Despite those complications, one clear measure of director performance is publicly available: the fraction of votes a director receives in annual shareholder re-elections. Although the CEO often influences the choice of the person nominated to the board and shareholders have virtually no control over the choice of directors, shareholders vote annually on their re-election. These votes reflect the support the director personally has from the shareholders and should, in theory, incorporate all publicly available information about the director’s performance. Our choice of performance measure is also motivated by the fact that the hiring decision for a corporate director is no different than any other hiring decision: it is fundamentally about predicting the individual’s future performance. Since the mandate of the board is to represent shareholders’ interests, shareholder votes stand out as a natural performance metric.
The second challenge we face is that we only have that measure of director performance for directors who are actually selected to join the board. Machine learning is all about prediction, but if we just try to predict how selected directors will fare in shareholder elections we are only looking at half of the problem. Ideally, we also want to predict how would-be directors who were not ultimately nominated would have done if they had the chance to join the board.
We address this issue by constructing a pool of potential directors for each board opening from those who, around that time, accept a directorship at a smaller nearby company. We assume that these individuals would have been attracted to a directorship at a larger, neighboring company. For the purposes of our study, we use the fraction of votes these individuals received at the company where they become director as our measure of their potential performance.
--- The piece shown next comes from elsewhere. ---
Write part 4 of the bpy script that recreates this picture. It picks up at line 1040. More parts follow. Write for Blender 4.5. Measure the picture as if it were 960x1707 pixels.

We trained a machine learning algorithm to predict directors’ performance, using a dataset of large publicly traded U.S. corporations between 2000 and 2011. We used a machine learning method called gradient boosting, and then evaluated the results using a separate test dataset of directors who joined firms between 2012 to 2014 who the algorithm did not observe during this “training period.” The algorithm was able to identify which directors were likely to be unpopular with shareholders. The directors that were actually hired but that our algorithm predicted would be unpopular with shareholders ended up faring much worse than other available candidates. In contrast, hired directors that our algorithm predicted would do well indeed did better than other available candidates. (Our machine learning model performed substantially better than a standard econometric model such as ordinary least squares.)
The differences between the directors suggested by the algorithm and those actually selected by firms allow us to assess the features that are overrated in the director nomination process. We found that firms tend to choose directors who are much more likely to be male, have a large network, have a lot of board experience, currently serve on more boards, and have a finance background.
In a sense, the algorithm is telling us exactly what institutional shareholders have been saying for a long time: that directors who are not old friends of management and come from different backgrounds both do a better job in monitoring management and are often overlooked.
In light of our findings, it is worth asking: Why do real-world firms appoint directors who they could predict will be unpopular with shareholders? We think there are at least two possible reasons. First, it could be that CEOs do not want effective directors on their boards. Since the publication in 1932 of Adolph Berle and Gardiner Means’ The Modern Corporation and Private Property, economists have argued that managers are able to maintain control over their firms by influencing the director selection process to ensure management-friendly boards.
Alternatively, it could be that because of behavioral biases, management is not able to select effective directors as well as an algorithm. In his book Thinking, Fast and Slow, Daniel Kahneman describes a long history of psychological research documenting that, in many circumstances, simple rules can lead to better outcomes than allowing individuals to have discretion over decisions. Machine-learning models, which are much more sophisticated than the rules suggested by psychologists in their experiments, represent a potentially valuable way to operationalize the notion that rules rather than discretion can improve real world decision making.
How should our findings be applied in practice? The algorithms we present should be treated as “first pass” approaches; presumably more sophisticated models would predict director performance even better than the ones presented in this paper. In addition, our algorithms rely on publicly available data; if one had more detailed private data on director backgrounds, performance, etc., one could improve the algorithm’s accuracy even more. If algorithms such as these are used in practice in the future, as we suspect they will be, practitioners will undoubtedly have access to much better data than we have and should be able to predict director performance more accurately than we do in the paper.
Machine learning algorithms are not without their flaws. They are prone to bias, too, depending on the data they are fed and the outcomes they are optimizing for.
For the purpose of our study, though, it is clear that algorithms are not prone to agency conflicts and the biases that occur when boards and CEOs meet together to select new directors. Institutional investors are likely to find this attribute particularly appealing and to encourage boards to rely on an algorithm for director selections in the future. How well this approach to selecting directors will be received by management is an open question.